Posted at: 09/17/2012 3:17 PM
Updated at: 09/17/2012 10:44 PM
By: Chris Egert
U of M Students Aim to Take Drone Aircraft from Battlefield to Cornfield
You've probably heard about "drones" being used in the war in Afghanistan - unmanned aircraft that can fly into places un-noticed, either for surveillance, or to even shoot missiles.
What you may not know is that a group of University of Minnesota students are trying to harness the same technology for civilian use.
And the work is happening in a very unlikely place, a sod farm in East Bethel, not exactly considered a hotbed of aviation advancement.
But what’s being done there by a group of around 15 University of Minnesota students could change your mind about what a drone could be used for.
"Imagine in search and rescue, hurricane Katrina where lots of people are stuck on their roof during the flood," said project lead, Andrei Dorobantu.
The Edina native explains, "Our little hobby system here flies for 30 minutes."
Dorobantu says drones like the ones their team is working on, is relatively cheap, “Couple hundred dollars, maybe $200 for the kit."
Add the computer equipment and man-hours putting it together, and this little radio controlled airplane is probably worth around $10,000; a fraction of the cost of a military grade drone.
It can be mounted with a camera, so a farmer could use it to look over crops -- or livestock.
Sensors could be placed on the plane that could detect any number of things like moisture levels or heat.
Wildlife managers could use this view to track herds of wild animals.
But nothing like that can happen just yet.
Even though the students have wired the guts of the plane with equipment to chart its course with a computer – Federal Aviation Administration rules prohibit it.
For now, the pilot has to use radio controls to fly the plane, and only in specific places.
In 2015, the FAA restriction will be lifted, allowing these University of Minnesota students, and other groups to get airspace, and to control the planes electronically.

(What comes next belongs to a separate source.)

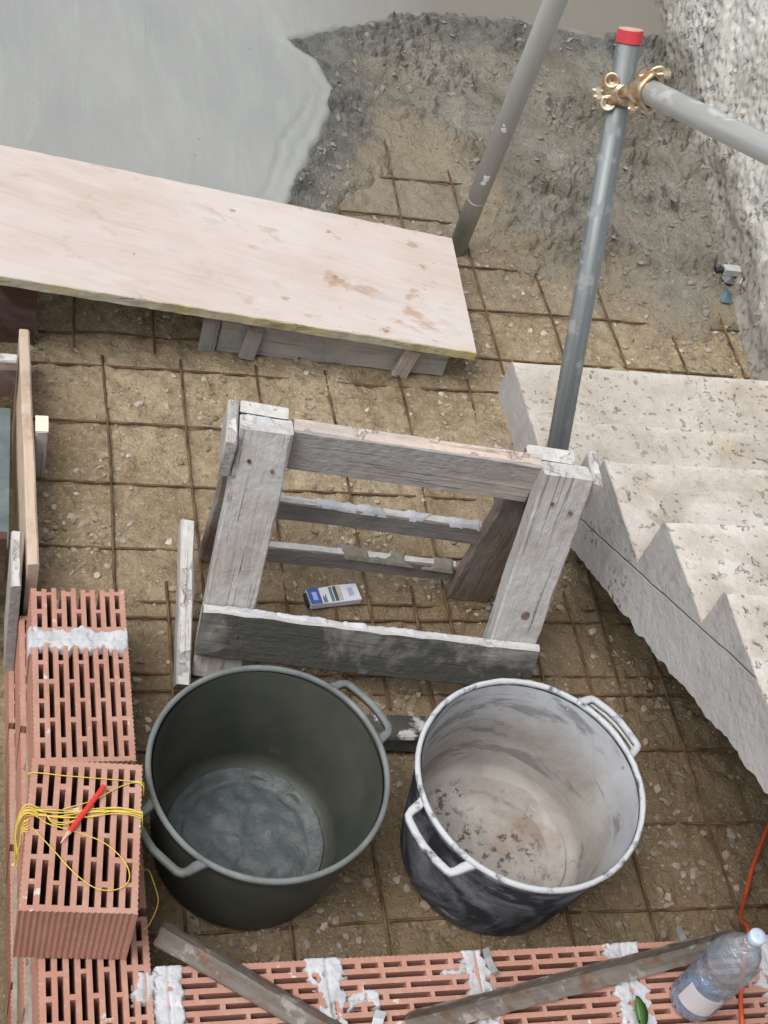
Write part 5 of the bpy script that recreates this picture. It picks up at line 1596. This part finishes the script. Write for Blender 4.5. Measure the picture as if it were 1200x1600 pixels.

And while a low cost plane flying over disaster scenes, or farm fields seems like a practical idea - there's another valuable service these planes could provide - testing, and data.
The students recently won a grant from NASA to use their drone to re-create the movements of larger commercial airplanes such as the Air France flight 447 that crashed in 2009.
Because no one really knows what happened to flight 447 - the U of M team will use their drones to electronically track the twists and turns -- and try to get to the bottom of the mystery of what doomed the flight that killed 228 people.
"There was a crazy stall, and basically it was falling out of the sky. We can take this guy and make it fall out of the sky,” remarked Dorobantu.
Things that they'd never be able to do with a full-sized, manned jumbo jet.
A handful of Minnesota student-researchers, whose mission could ultimately save thousands of lives.